Visiting orchestras have been flying in thick and fast as the Proms whistles and crashes itself towards the Last Night. Hot on the heels of major traditional orchestras from Oslo, Amsterdam and Stockholm came a somewhat different beast, the Freiburger Barockorchester. It’s a comparatively young band, celebrating its thirtieth anniversary this year, and with its Baroque inclinations and musical inquisitiveness, the FBO produces a sound well worth hearing, the tuning up alone showing a fastidious approach rarely seen in London.

Pablo Heras-Casado © Fernando Sancho
Pablo Heras-Casado
© Fernando Sancho

Taking to the stage to conduct a decadent programme devoted to Mendelssohn was Pablo Heras-Casado who led the ensemble with a consistently sophisticated vision. The central piece was the Reformation Symphony, Symphony No. 5 in D major, Mendelssohn’s symphonic encapsulation of the Protestant Reformation. Written in 1830 for the Augsburg Festival (he missed the deadline and it didn’t get performed), it was a work he came to reject and it’s never really found a place in the popular mainstream. Listen to Parsifal though and you’ll hear echoes of the symphony; both Mendelssohn and Wagner were inspired by the “Dresden amen”, a six-note motive used in churches throughout Saxony in the 19th century. Under Heras-Casado’s baton-less direction, the trombones announced the theme in a light and graceful way; assertive, but not aggressively so. Heras-Casado’s interpretation was not without force; the first movement brisk in places with tempi that had real impetus behind them. Horn playing was as tart as a hedgerow blackberry, a swirl of colour and texture that metamorphosed into golden silk in the second movement joining warm woodwind, impeccable in delivery. Heras-Casado seemed to avoid diving into full-blown Romanticism though, restraining the playing for all its colour with a little touch of Protestant austerity that was only mild subverted in the brief Andante, which throbbed with yearning. A strong flute solo playing a theme from Luther’s “Ein feste Burg ist unser Gott” was the highlight of a finale which was thoughtfully delineated

The first reference to the Reformation symphony comes from a letter Mendelssohn wrote during his spell in Britain, a time which inspired, amongst other compositions, his overture The Hebrides. Heras-Casado opened the concert with an expansive reading of this popular work, gently moulding phrases and teasing out detail; with gravelly double bass playing and a pellucid and thoughtful clarinet solo the highlight of a performance that prized small variations in dynamics over a bold scope.
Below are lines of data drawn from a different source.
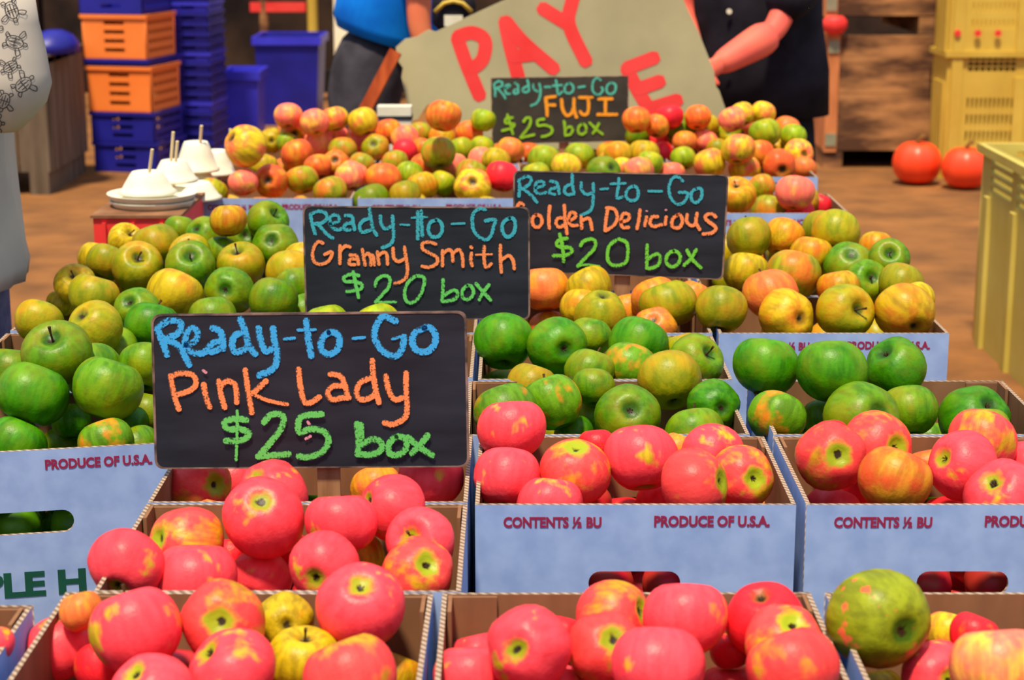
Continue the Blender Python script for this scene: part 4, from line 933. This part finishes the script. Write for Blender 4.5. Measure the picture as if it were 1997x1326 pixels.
# yellow slotted bins
def yellow_bin(x, y, z, w, d, h, label, mk, dots=False):
    r = thing('yellow_bin', (x, y, z), label, 'bin', 'yellow slotted plastic bins')
    m = M[mk]; Hs = []
    hole_top = []
    np_ = 3; pw = (w-.16)/np_
    for k in range(np_):
        x0 = -w/2+.11+k*pw; x1 = x0+pw-.08
        Hs += slots(x0, x1, h*.84, h*.97, 8, 3, .8, .62)
        for zz in (.60, .47, .34, .21): Hs += slots(x0, x1, h*zz-.03, h*zz+.03, 11, 1, .42, .95)
    for nm, yy in (('front_wall', -d/2), ('back_wall', d/2)):
        me = plate([(-w/2, .0), (w/2, .0), (w/2, h), (-w/2, h)], Hs, .012); link(nm, me, r, m, (0, yy, 0))
    Hs2 = []; pw2 = (d-.16)/3
    for k in range(3):
        x0 = -d/2+.11+k*pw2; x1 = x0+pw2-.06
        Hs2 += slots(x0, x1, h*.78, h*.96, 1, 4, 1, .6)
    for s in (-1, 1):
        me = plate([(-d/2+.007, 0), (d/2-.007, 0), (d/2-.007, h), (-d/2+.007, h)], Hs2, .012); link('side_wall', me, r, m, (s*(w/2-.006), 0, 0), (0, 0, math.pi/2))
    for k in range(np_+1):
        xx = -w/2+.02+k*pw; bm = bmesh.new(); box(bm, xx, xx+.06, -d/2-.022, -d/2-.006, .0, h*.8 if 0 < k < np_ else h); bmo('rib', bm, r, m)
        if k < 4:
            yy = -d/2+.02+k*pw2
            for s in (-1, 1):
                bm = bmesh.new(); box(bm, s*(w/2+.008)-.008, s*(w/2+.008)+.008, yy, yy+.05, 0, h*.76); bmo('rib', bm, r, m)
    for (a, b, c, e) in ((-w/2-.018, w/2+.018, -d/2-.03, -d/2-.006), (-w/2-.018, w/2+.018, d/2+.006, d/2+.03), (-w/2-.018, -w/2, -d/2, d/2), (w/2, w/2+.018, -d/2, d/2)):
        bm = bmesh.new(); box(bm, a, b, c, e, h-.03, h); bmo('rim', bm, r, m)
    bm = bmesh.new(); box(bm, -w/2+.01, w/2-.01, -d/2+.01, d/2-.01, .03, .05); bmo('floor_panel', bm, r, m)
    if dots:
        for k in range(3):
            bm = bmesh.new(); cyl(bm, (0, 0, 0), (0, -.01, 0), .018, .018, 12); bmo('rust_plug', bm, r, M['redcr'], (-w/2+.04+k*.11, -d/2-.023, .10))
    return r
fy = at_h(1838, 350, 0)
yellow_bin(fy.x+.6, fy.y+.2, 0, 1.2, .34, .70, 'lower yellow slotted bin behind the red pumpkins', 'yellowd')
yellow_bin(fy.x+.6, fy.y+.2, .701, 1.2, .34, .70, 'upper yellow slotted bin with three rusty plugs', 'yellowd', True)
ny = at_h(1886, 662, 0)
yellow_bin(ny.x+.62, ny.y-.58, 0, 1.2, 1.16, .69, 'nearest yellow slotted bin cut off by the right edge', 'yellowp')
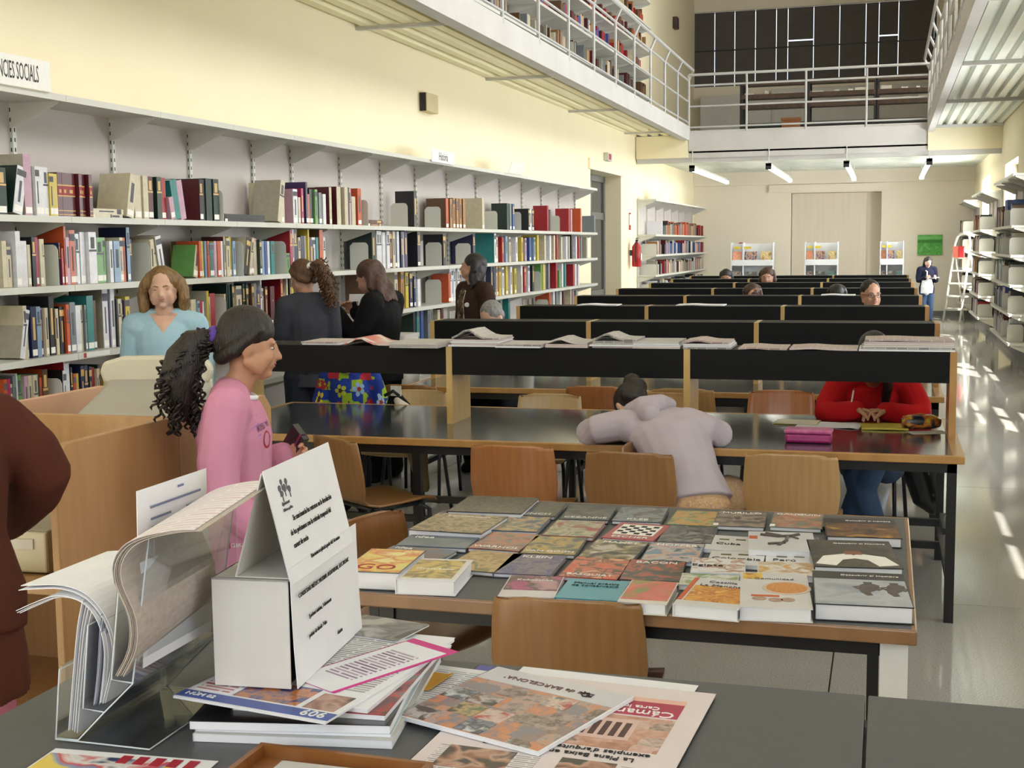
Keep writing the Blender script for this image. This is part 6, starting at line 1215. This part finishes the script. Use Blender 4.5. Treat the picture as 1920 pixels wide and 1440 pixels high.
# seated people: pelvis at seat height, knees forward
def sit(h, lean=0, low=0, wd=1.0):
    J = dict(h=h, pel=V((0, 0, .52-low)), waist=V((0, .03+lean*.25, .52-low+.095*h)), chest=V((0, .04+lean*.6, .52-low+.20*h)), neck=V((0, .03+lean, .52-low+.295*h)), head=V((0, .05+lean*1.15, .52-low+.335*h)))
    for s, k in ((-1, 'L'), (1, 'R')):
        J['s'+k] = V((s*.107*h*wd, .02+lean*.95, .52-low+.275*h)); J['e'+k] = J['s'+k]+V((s*.05, .10, -.16*h)); J['w'+k] = J['e'+k]+V((-s*.08, .2, .02))
        J['h'+k] = V((s*.055*h, .02, .50-low)); J['k'+k] = V((s*.07*h, .26*h, .49-low*.6)); J['a'+k] = V((s*.06*h, .25*h, .06)); J['t'+k] = V((s*.06*h, .25*h+.12, .025))
    return J
J = sit(1.70, .08, .015); J['head'] += V((0, .03, -.03))
person('grey-haired man bowed over his reading at the second table', (-2.80, 9.42, 0), 172, J, SK3, cloth('pale_checked_shirt', (196, 196, 190), (150, 152, 156), sc=40), BLKC, short_hair, GYH, look=(-14, -38, 0), voxel=.011, lip=(170, 110, 100), topname='shirt')
J = sit(1.72, .05, .0, 1.1); J['head'] += V((0, .0, .005))
person('man with glasses and short dark hair sitting at the third table', (-.12, 11.75, 0), 170, J, SK2, cloth('pale_blue_shirt', (176, 192, 214), (156, 174, 200)), DDENIM, short_hair, DKH, look=(34, -6, 0), voxel=.010, glasses=True, topname='shirt')
# child in the flowered jacket
J = stand(1.09, 1.08); J['head'] += V((0, .03, -.03)); J['eL'] = J['sL']+V((-.055, -.01, -.16)); J['wL'] = J['eL']+V((-.02, .09, -.13)); J['eR'] = J['sR']+V((.055, -.01, -.16)); J['wR'] = J['eR']+V((.02, .09, -.13))
JKT = picture('flower_fleece', C((24,48,140),(26,60,160),(150,180,40),(30,54,150),(170,40,60),(150,190,46),(24,50,146)), 15, 4, .9, kind='patch', coat=0)
ch, HM, tp = person('small child in a blue and lime flowered jacket behind the nearest table', (-3.20, 7.32, 0), 198, J, SK3, JKT, DDENIM, short_hair, BRH, look=(0, -25, 0), voxel=.008, g=.026, hems=.12, topname='jacket', hs=.80, wk=1.08)
rp = random.Random(2)
for x, z, c, r in ((-.075, .80, (150,186,230), .034), (.055, .79, (190,200,60), .030), (-.06, .67, (196,206,60), .030), (.065, .68, (200,60,50), .028), (-.20, .72, (170,196,234), .030), (.195, .74, (230,200,50), .028), (-.05, .56, (220,110,50), .028), (.06, .57, (150,186,230), .026), (-.23, .62, (196,206,60), .026), (.22, .63, (210,60,70), .026)):
    y = .115 if abs(x) < .12 else .07
    for nm, cc, parts in (('petals', c, [(x+r*math.cos(a*1.2566), z+r*math.sin(a*1.2566), r*.55) for a in range(5)]), ('flower_eye', (150, 40, 40) if c[2] > 100 else (60, 50, 30), [(x, z, r*.5)])):
        b = MB()
        for px, pz, pr in parts: b.prism([(px+pr*math.cos(k*math.pi/4), pz+pr*math.sin(k*math.pi/4)) for k in range(8)], 'y', y, y+.002)
        q = b.build(nm, mat('flower_%d_%d_%d' % cc, cc, .85, noise=.3, nscale=30, c2=tuple(v*.9 for v in cc)), ch); wrap(q, tp, .003 if nm == 'petals' else .0055)
b = MB(); b.tube([(0, .13, .87), (0, .14, .7), (0, .14, .5)], .005, 6); q = b.build('zip', mat('dark_zip', (60, 26, 50), .6, noise=.3, nscale=30, c2=(50, 20, 40)), ch); wrap(q, tp, .003)
# girl asleep on the table in the pale hoodie
J = dict(h=1.58, pel=V((0.12, -.13, .53)), waist=V((.08, -.06, .645)), chest=V((.0, .05, .775)), neck=V((-.13, .17, .845)), head=V((-.19, .235, .868)))
J.update(sL=V((-.225, .08, .84)), sR=V((.05, .13, .85)), eL=V((-.40, .085, .80)), wL=V((-.20, .25, .795)), eR=V((.20, .14, .80)), wR=V((.02, .34, .79)), hL=V((.04, -.10, .50)), hR=V((.19, -.10, .50)), kL=V((.10, .26, .50)), kR=V((.24, .24, .50)), aL=V((.10, .22, .06)), aR=V((.24, .22, .06)), tL=V((.10, .34, .025)), tR=V((.24, .34, .025)))
HOOD = cloth('pale_lilac_fleece', (190, 180, 188), (179, 168, 178)); SPOT = picture('speckled_skirt', C((196,160,110),(206,170,130),(176,140,120),(212,180,130)), 60, 5, .9, coat=0)
def bun_hair(o, M, hm):
    b = Blob(); b.ell((0, -.02, .135), (.086, .10, .092), M); b.ell((0, -.07, .09), (.07, .05, .06), M); b.ell((.02, -.105, .19), (.045, .04, .04), M); b.ell((.03, -.09, .13), (.05, .05, .05), M); b.grow('hair', hm, o, .007, 3)
sl, HM, tp = person('girl in a pale hoodie asleep with her head on the nearest table', (-.92, 5.66, 0), 0, J, SK3, HOOD, SPOT, bun_hair, DKH, look=(30, -76, 0), voxel=.008, g=.020, hems=-.03, topname='hoodie', botname='skirt', skirt=True, closed=True, thick=1.0)
b = Blob(); b.limb([J['neck']+V((-.085, -.03, .055)), J['neck']+V((-.02, -.075, .085)), J['neck']+V((.07, -.06, .095)), J['neck']+V((.10, .01, .08))], [.032, .042, .042, .03]); b.limb([J['neck']+V((-.05, -.01, .06)), J['neck']+V((.06, .0, .09))], [.03, .032]); b.limb([J['neck']+V((-.03, -.05, .06)), J['neck']+V((.03, -.13, .05))], [.045, .05]); b.grow('hood', HOOD, sl, .008, 4)
# girl in the red sweater
J = sit(1.62, .14, .045); J['head'] += V((0, .05, -.03)); dx = 0
J['eL'] = V((-.235, .30, .775)); J['wL'] = V((-.065, .42, .805)); J['eR'] = V((.235, .28, .775)); J['wR'] = V((.08, .43, .81))
J['kL'] = V((-.02, .40, .56)); J['aL'] = V((.10, .34, .20)); J['tL'] = V((.12, .44, .14)); J['kR'] = V((.07, .40, .47)); J['aR'] = V((-.05, .30, .06)); J['tR'] = V((-.06, .42, .025))
for k in ('sL', 'sR', 'neck'): J[k].z -= .015
REDC = cloth('red_knit', (190, 22, 28), (170, 16, 22))
rd, HM, tp = person('girl in a red sweater writing behind the nearest table, her eyes hidden', (-.06, 7.14, 0), 180, J, SK1, REDC, DENIM, None, DKH, look=(0, -28, 0), voxel=.008, g=.016, hems=0, lip=(176, 90, 84),
    hands=dict(L=dict(d=(.75, .45, .05), n=(.1, .2, -.9), curl=.5, thumb=1), R=dict(d=(-.8, .35, -.05), n=(-.1, .3, -.9), curl=.45, thumb=1)))
def red_hair(o, M, hm):
    b = Blob(); cap(b, M); b.ell((0, -.06, .08), (.075, .05, .08), M)
    for i in range(6): b.limb([(-.055-.004*i, -.03+.012*i, .13), (-.07, .0+.012*i, .04), (-.075, .035+.008*i, -.05), (-.065, .05+.006*i, -.13), (-.06, .05, -.20)], [.026, .026, .026, .022, .01], M)
    b.grow('hair', hm, o, .008, 2)
red_hair(rd, HM, DKH)
b = MB(); b.tube([J['wR'].lerp(J['eR'], .12)+V((-.024*math.cos(a), 0, .024*math.sin(a))) for a in [k*math.pi/6 for k in range(13)]], .008, 6, cap=False); b.build('wristwatch', INK, rd)
o = thing('pencil', 'pencil held upright in the hand of the girl in red', 'pencil', (-.165, 6.70, .83), 0); b = MB(); b.tube([(0, 0, 0), (.012, .01, .08)], .004, 6); b.build('shaft', WINK, o); b = MB(); b.tube([(.012, .01, .08), (.0135, .011, .09)], .0045, 6); b.build('eraser', RINK, o)
# readers far down the room, mostly behind the raised shelves
for (x, y), rz, hm, top, lk, lb, hh in (((-1.36, 13.72), 185, BRH, cloth('dark_knit', (50, 48, 52)), (0, -30, 0), 'bowed brown-haired reader at the fourth table with a hand to the forehead', 1.56), ((-.48, 13.72), 178, DKH, cloth('plum_knit', (80, 50, 60)), (0, -36, 0), 'dark-haired reader bowed beside a white sheet at the fourth table', 1.55), ((-1.57, 17.95), 180, BRH, BLKC, (0, -12, 0), 'dark-haired reader seen before the first display stand', 1.74), ((-2.36, 19.85), 182, DKH, BLKC, (0, -20, 0), 'farthest reader, a dark crown of hair near the left shelving', 1.62)):
    J = sit(hh, .10, 0)
    if y < 14 and x < -1: J['eR'] = J['sR']+V((.05, .20, -.10)); J['wR'] = J['head']+V((.05, .13, .06))
    person(lb, (x, y, 0), rz, J, SK2, top, BLKC, long_hair(.22, .006, seedv=int(y)), hm, look=lk, voxel=.014)
# standing reader far away with the white bag
J = stand(1.36); J['eR'] = J['sR']+V((.03, .03, -.22)); J['wR'] = J['eR']+V((-.07, .19, .06)); J['eL'] = J['sL']+V((-.03, .03, -.22)); J['wL'] = J['eL']+V((.07, .19, .06)); J['head'] += V((0, .02, -.01))
NAVY = cloth('navy_jacket', (28, 30, 52), (20, 22, 40))
fw, HM, tp = person('standing reader in a dark jacket and jeans with a white bag, before the far wall', (.78, 27.5, 0), 198, J, SK3, NAVY, DENIM, long_hair(.2, .004, seedv=12), DKH, look=(0, -20, 0), voxel=.011, topname='jacket', g=.02)
b = Blob(); b.limb([(.06, .17, .62), (.06, .19, .75), (.06, .17, .90)], [.13, .13, .10], side=V((1, 0, 0)), flat=[.05, .06, .04]); b.grow('white_bag', WHITE, fw, .01, 3)
b = MB(); b.tube([(.06, .16, .95), (.04, .13, 1.05), (.08, -.05, 1.12)], .012, 6); b.build('bag_strap', WHITE, fw)
b = MB(); b.prism([(-.13, .02), (0, 0), (.13, .02), (.13, .024), (0, .004), (-.13, .024)], 'y', .22, .36); q = b.build('open_magazine', WHITE, fw, loc=(0, .02, .92))
# blurred passer-by in the rust coat at the left edge
J = stand(1.60, 1.05); J['chest'] += V((0, .05, -.02)); J['neck'] += V((0, .14, -.06)); J['head'] += V((0, .20, -.07))
for k in 'LR': J['s'+k] += V((0, .12, -.05))
J['head'] += V((.06, 0, 0)); J['eR'] = J['sR']+V((.10, -.04, -.13)); J['wR'] = J['eR']+V((-.05, .18, -.14)); J['eL'] = J['sL']+V((-.05, .10, -.26)); J['wL'] = J['eL']+V((.06, .18, -.05))
RUST = cloth('rust_coat', (84, 42, 28), (68, 32, 21), sc=4)
ru, HM, tp = person('person in a long rust-brown coat cut off by the left picture edge', (-2.15, 2.45, 0), 52, J, SK2, RUST, cloth('pink_trousers', (196, 120, 140)), short_hair, DKH, look=(20, -30, 0), voxel=.011, g=.03, thick=1.12, topname='coat', hems=.10)
b = Blob(); S_ = V((1, 0, 0)); b.limb([J['waist'], J['pel'], V((0, -.01, .70)), V((0, -.01, .60))], [.17, .19, .205, .21], side=S_, flat=[.13, .145, .155, .16], caps=False); b.grow('coat_skirt', RUST, ru, .012, 4)
# bags and coats on the chairs
o = thing('backpack', 'black and white bag hung over the light chair at the table end', 'bag', (-2.78, 7.06, .60), R(-8))
b = Blob(); b.limb([(.03, 0, -.02), (.0, 0, .10), (-.02, 0, .19)], [.12, .10, .04], side=V((1, 0, 0)), flat=[.05, .055, .03]); b.grow('body', BLKC, o, .008, 3)
b = Blob(); b.limb([(.12, -.01, -.02), (.07, -.015, .09), (.0, -.012, .17)], [.06, .05, .02], side=V((1, 0, 0)), flat=[.055, .055, .035]); b.grow('white_side', cloth('white_canvas', (214, 208, 196), (202, 195, 182)), o, .008, 3)
b = MB(); b.tube([(-.06, -.05, .19), (.0, -.055, .22), (.04, -.05, .19)], .010, 6); b.build('strap', INK, o); b = MB(); b.tube([(.10, -.06, .02), (.14, -.06, .10)], .007, 6); b.build('strap', INK, o)
b = MB(); b.box((-.02, -.05, .19), (.05, -.045, .25)); b.build('white_label', WINK, o)
o = thing('canvas_bag', 'khaki cloth bag hanging down below the nearest table beside a chair', 'bag', (-2.52, 6.72, .30), R(-20))
b = Blob(); b.limb([(-.05, 0, .30), (-.02, 0, .22), (.0, 0, .10), (.04, 0, .0)], [.06, .075, .055, .03], side=V((1, 0, 0)), flat=[.045, .045, .035, .02]); b.grow('cloth', cloth('khaki_canvas', (150, 138, 106), (132, 120, 90)), o, .008, 3)
b = MB(); b.tube([(.02, -.045, .30), (.04, -.05, .24), (.02, -.045, .19)], .008, 6); b.build('red_trim', RINK, o)
o = thing('leather_jacket', 'black leather jacket hanging from the chair of the girl in red', 'jacket', (.17, 7.42, .16), R(12))
LEA = mat('black_leather', (26, 28, 32), .35, noise=.3, nscale=6, c2=(18, 20, 24), bump=.5, bscale=14)
b = Blob(); b.limb([(-.10, 0, .56), (-.04, 0, .44), (.0, 0, .28), (.06, 0, .06), (.10, 0, .0)], [.08, .10, .09, .07, .03], side=V((1, 0, 0)), flat=[.06, .06, .05, .045, .03]); b.limb([(.02, -.03, .42), (.08, -.04, .22), (.11, -.03, .08)], [.05, .04, .03]); b.grow('leather', LEA, o, .008, 2)
b = MB()
for x, z in ((.03, .34), (.06, .22), (.085, .10)): b.tube([(x, -.075, z), (x, -.068, z)], .008, 8)
b.build('snap', GSTEEL, o)
# freeze the grown shapes
dg = bpy.context.evaluated_depsgraph_get()
new = [(o, bpy.data.meshes.new_from_object(o.evaluated_get(dg))) for o in GROWN]
for o, me in new:
    o.modifiers.clear(); o.data = me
Isabelle Faust is among the most famous of the Freiburgers’ regular collaborators and the Violin Concerto in E minor is a work they have performed together before. Faust’s interpretation was technically brilliant, dispatching the trickier sections with apparent ease, but her introversion was quite remarkable, the reading in the first two movements seemingly devoid of great emotion. Even her posture, right up until the finale, was rigid and unbending. Faust was collegiate in approach: there was no showmanship, no attempt to bedazzle over the orchestra, rather a controlled approach to tutti moments that enabled her tone to blend with the orchestra, still cutting through the light burbling of the woodwind, but exploring the detail and fabric of the whole score rather than just her own instrument. A meditatively played encore of an arrangement for violin and orchestra of Wagner’s “Träume” from the Wesendonck Lieder was both an original choice and a delightfully relevant one, given the connection between the two in the symphony. A highly successful visit.